Don Sahong delivers
No surprises
4Q21 results were in line with our/market expectations, with Don Sahong resuming full operation following scheduled turbine maintenance in 3Q21. Dividend was expectedly tepid as management continues to conserve cash for potential acquisitions. We still expect management to pursue value-accretive RE opportunities. Maintain BUY with a marginally lower MYR4.20 TP (-2%).
Results in line
Excluding unrealised forex and fair value adjustments, Mega First’s 4Q21 core net profit of MYR100m (+10% YoY, +12% QoQ) brings FY21 core net profit to MYR349m (+6% YoY), 3% above our forecasts and almost spot on with consensus. Reported earnings include a MYR125.1m one-off unallocated bargain difference in the associate income line (from the acquisition of Emery Oleochemical), which we have excluded from our core earnings. A 3.5sen DPS was declared, bringing full year DPS to 6.75sen (+8% YoY), representing a 14% payout ratio.
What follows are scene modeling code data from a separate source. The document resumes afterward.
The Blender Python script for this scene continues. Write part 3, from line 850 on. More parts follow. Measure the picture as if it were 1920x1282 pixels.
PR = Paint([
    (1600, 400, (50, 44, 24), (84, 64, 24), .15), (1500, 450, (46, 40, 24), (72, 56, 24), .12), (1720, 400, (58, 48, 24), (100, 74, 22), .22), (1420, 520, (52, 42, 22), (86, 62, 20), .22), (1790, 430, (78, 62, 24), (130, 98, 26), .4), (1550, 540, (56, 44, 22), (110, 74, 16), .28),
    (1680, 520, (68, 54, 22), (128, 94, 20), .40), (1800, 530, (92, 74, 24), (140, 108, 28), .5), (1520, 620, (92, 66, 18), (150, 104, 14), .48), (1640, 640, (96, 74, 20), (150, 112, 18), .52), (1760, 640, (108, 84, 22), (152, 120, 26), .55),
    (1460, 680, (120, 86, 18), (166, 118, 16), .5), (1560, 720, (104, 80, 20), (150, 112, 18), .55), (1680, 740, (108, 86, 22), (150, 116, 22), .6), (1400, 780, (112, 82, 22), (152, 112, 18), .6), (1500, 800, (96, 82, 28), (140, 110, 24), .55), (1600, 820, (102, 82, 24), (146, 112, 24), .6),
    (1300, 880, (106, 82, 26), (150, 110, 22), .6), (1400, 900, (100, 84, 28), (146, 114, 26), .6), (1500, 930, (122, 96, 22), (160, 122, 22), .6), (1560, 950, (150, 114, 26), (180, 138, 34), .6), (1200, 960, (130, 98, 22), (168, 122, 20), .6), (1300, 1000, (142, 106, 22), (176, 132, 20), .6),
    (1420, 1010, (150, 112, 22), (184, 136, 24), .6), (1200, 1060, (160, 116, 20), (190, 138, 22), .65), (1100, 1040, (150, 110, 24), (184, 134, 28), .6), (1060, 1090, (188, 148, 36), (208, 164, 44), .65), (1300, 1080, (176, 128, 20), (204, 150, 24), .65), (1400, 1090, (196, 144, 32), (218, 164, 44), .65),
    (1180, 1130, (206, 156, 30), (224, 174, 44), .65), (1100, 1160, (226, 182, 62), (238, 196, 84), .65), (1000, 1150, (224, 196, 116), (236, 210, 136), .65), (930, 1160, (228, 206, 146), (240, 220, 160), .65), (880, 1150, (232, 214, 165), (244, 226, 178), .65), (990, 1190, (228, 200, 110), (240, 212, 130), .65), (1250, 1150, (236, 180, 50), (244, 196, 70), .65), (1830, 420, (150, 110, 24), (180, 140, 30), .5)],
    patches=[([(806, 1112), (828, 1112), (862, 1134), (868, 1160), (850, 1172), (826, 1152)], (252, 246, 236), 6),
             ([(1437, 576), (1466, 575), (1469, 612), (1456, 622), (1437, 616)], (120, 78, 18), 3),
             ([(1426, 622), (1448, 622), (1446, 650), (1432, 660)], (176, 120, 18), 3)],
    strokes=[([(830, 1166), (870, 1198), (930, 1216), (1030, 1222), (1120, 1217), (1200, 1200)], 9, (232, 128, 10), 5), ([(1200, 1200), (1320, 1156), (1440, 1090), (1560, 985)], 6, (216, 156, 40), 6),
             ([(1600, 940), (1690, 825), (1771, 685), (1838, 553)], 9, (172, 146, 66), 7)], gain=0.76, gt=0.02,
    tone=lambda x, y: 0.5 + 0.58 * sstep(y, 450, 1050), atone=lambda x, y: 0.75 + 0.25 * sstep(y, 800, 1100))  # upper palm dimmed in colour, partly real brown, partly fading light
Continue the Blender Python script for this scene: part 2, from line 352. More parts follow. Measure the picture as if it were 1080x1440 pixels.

Sequentially higher for all segments
Renewable energy EBIT was higher QoQ due to a base effect (recall Don Sahong revenue underwent scheduled turbine maintenance in 3Q21). Don Sahong’s availability improved to 97.5% in 4Q21, from 90.1% in 3Q21. Meanwhile, resources EBIT was higher QoQ due to domestic demand recovery. Packaging EBIT was also higher QoQ due to the full-quarter consolidation of Stenta (two months contribution in 3Q21) and higher earnings and Hexachase.
Revising forecasts
We have lowered our FY22/23 net profit forecasts by 1%/10% as we delay the commissioning of Don Sahong’s fifth turbine from FY23 to FY24 in line with guidance, and introduce FY24 forecasts. Our TP (based on a sum-of-parts and includes MYR0.25/share of new projects) is marginally lowered to MYR4.20 (-2%). Management will host a results call this afternoon.